Problem requirements:
Select every line holding the word "from" and copy it.
··· Stored data ···
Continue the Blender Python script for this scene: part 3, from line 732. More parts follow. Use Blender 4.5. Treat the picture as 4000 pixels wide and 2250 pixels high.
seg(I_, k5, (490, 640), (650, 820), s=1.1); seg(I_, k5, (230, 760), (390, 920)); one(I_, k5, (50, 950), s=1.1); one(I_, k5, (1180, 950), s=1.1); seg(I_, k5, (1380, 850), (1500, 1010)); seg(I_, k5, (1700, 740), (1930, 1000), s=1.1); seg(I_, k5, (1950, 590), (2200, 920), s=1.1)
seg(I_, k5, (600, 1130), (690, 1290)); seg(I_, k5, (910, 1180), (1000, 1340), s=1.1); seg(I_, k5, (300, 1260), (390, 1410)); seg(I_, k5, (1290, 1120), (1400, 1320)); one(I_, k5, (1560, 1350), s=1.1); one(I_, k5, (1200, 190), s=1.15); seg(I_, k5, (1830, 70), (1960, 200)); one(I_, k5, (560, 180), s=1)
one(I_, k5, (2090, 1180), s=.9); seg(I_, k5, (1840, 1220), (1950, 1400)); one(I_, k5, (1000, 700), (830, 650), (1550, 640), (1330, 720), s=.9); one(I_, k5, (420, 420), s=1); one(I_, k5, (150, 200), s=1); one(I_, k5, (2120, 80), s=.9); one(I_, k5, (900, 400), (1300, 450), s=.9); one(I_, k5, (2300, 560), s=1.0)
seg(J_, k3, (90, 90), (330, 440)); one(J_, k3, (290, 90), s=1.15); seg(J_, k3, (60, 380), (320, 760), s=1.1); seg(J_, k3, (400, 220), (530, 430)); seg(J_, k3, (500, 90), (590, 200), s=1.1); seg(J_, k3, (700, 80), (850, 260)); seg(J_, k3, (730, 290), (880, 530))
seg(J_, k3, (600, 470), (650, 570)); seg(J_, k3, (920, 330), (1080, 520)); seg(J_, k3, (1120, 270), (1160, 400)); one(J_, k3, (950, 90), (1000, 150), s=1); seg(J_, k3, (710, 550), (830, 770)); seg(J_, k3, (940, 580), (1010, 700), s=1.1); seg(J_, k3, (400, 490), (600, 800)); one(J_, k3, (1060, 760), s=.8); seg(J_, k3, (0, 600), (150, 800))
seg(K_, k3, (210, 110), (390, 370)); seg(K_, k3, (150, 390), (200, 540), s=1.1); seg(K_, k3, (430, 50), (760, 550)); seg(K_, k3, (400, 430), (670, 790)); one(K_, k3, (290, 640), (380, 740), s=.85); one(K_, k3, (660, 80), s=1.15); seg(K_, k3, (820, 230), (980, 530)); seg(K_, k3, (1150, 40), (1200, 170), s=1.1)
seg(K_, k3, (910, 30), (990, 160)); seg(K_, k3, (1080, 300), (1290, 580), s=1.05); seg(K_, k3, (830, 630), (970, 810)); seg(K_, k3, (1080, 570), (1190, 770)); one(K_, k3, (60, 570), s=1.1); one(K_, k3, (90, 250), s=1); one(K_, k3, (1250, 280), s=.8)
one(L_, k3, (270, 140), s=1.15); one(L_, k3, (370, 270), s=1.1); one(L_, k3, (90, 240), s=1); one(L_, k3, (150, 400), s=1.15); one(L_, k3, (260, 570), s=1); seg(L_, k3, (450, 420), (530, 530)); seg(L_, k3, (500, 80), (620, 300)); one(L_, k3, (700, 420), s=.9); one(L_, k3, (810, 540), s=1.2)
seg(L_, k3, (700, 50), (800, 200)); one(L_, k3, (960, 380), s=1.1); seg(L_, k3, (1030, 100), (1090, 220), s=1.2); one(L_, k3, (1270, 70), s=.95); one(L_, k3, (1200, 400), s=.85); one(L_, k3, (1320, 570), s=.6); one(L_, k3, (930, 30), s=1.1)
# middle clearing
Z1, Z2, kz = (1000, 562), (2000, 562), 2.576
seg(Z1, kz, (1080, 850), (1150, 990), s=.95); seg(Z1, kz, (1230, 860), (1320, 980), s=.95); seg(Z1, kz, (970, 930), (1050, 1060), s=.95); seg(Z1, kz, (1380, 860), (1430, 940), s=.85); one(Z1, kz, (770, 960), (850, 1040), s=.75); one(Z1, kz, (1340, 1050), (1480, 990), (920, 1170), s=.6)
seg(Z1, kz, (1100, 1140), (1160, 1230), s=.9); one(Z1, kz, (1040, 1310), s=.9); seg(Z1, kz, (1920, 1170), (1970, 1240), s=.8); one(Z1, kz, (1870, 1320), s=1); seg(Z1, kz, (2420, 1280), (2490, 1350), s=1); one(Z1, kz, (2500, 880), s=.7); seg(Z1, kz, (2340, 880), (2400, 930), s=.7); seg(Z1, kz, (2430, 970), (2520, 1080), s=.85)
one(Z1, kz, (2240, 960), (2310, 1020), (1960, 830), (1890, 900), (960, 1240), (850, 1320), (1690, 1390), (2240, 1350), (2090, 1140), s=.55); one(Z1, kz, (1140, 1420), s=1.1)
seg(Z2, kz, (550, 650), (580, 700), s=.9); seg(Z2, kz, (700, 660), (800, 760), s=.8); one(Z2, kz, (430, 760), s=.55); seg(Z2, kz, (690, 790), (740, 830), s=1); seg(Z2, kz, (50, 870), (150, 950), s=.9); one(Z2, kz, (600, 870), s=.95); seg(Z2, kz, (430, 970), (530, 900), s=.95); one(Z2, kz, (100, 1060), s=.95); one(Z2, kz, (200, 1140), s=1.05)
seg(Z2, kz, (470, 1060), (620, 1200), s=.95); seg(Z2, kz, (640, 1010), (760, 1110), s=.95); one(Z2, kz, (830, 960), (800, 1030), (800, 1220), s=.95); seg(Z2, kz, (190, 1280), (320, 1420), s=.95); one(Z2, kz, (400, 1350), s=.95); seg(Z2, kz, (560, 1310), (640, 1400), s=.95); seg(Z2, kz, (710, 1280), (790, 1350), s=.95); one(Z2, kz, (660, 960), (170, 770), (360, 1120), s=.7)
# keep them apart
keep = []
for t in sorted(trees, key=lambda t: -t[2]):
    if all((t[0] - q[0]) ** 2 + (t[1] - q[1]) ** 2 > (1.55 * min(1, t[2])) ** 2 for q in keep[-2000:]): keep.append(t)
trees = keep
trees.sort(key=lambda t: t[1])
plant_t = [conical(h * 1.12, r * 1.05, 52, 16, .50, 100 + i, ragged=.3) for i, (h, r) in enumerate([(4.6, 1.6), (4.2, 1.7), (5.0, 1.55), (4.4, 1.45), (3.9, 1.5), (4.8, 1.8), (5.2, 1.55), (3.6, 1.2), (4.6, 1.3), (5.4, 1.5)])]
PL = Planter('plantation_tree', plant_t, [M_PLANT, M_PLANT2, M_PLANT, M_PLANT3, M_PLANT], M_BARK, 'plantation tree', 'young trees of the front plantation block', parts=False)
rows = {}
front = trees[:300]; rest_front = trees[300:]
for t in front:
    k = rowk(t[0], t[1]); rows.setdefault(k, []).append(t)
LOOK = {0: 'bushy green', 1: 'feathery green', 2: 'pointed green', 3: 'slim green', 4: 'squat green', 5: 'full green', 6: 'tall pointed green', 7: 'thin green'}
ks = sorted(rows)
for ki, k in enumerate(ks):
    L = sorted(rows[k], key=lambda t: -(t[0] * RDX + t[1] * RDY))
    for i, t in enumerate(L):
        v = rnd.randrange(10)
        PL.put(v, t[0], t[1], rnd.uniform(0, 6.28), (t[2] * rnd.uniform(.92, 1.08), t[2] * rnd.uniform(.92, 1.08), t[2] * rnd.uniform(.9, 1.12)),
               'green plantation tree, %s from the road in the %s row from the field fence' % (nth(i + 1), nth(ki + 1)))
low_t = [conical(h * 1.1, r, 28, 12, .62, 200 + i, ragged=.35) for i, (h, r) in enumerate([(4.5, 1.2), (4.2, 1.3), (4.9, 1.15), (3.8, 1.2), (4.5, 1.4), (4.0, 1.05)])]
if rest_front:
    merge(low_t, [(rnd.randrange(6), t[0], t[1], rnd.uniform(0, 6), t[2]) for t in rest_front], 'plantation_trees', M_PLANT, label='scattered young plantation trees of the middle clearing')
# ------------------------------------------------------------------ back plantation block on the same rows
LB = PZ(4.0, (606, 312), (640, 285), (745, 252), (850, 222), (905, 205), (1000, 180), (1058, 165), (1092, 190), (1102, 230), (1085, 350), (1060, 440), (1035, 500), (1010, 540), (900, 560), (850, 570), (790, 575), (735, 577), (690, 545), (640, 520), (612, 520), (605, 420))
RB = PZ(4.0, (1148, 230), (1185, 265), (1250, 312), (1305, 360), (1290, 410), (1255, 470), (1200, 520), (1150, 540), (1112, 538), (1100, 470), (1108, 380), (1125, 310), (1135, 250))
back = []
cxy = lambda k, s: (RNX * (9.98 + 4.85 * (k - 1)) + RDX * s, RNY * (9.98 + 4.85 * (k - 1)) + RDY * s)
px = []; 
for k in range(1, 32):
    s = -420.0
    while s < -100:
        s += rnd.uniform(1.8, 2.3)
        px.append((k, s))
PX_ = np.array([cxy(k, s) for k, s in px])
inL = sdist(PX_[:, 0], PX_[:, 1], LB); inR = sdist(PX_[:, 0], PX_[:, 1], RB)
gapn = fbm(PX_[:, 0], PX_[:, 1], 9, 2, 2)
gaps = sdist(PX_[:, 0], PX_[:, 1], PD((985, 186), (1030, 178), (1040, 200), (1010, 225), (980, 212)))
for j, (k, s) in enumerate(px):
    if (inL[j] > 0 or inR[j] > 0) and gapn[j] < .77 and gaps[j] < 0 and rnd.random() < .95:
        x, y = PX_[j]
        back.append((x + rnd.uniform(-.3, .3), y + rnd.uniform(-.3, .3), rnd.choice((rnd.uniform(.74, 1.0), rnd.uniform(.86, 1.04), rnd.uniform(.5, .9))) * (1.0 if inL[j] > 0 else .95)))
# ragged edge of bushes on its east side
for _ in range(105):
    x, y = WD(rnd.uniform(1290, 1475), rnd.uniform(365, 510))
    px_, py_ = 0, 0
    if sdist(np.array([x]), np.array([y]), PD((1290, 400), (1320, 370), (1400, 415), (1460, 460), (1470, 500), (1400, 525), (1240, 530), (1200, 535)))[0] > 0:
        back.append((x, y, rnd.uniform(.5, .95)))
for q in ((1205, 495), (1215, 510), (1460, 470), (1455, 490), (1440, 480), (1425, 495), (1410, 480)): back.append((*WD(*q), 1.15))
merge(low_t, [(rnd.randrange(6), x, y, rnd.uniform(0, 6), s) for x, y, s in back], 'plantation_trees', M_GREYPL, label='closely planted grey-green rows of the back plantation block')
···
Full response:
Continue the Blender Python script for this scene: part 3, from line 732. More parts follow. Use Blender 4.5. Treat the picture as 4000 pixels wide and 2250 pixels high.
               'green plantation tree, %s from the road in the %s row from the field fence' % (nth(i + 1), nth(ki + 1)))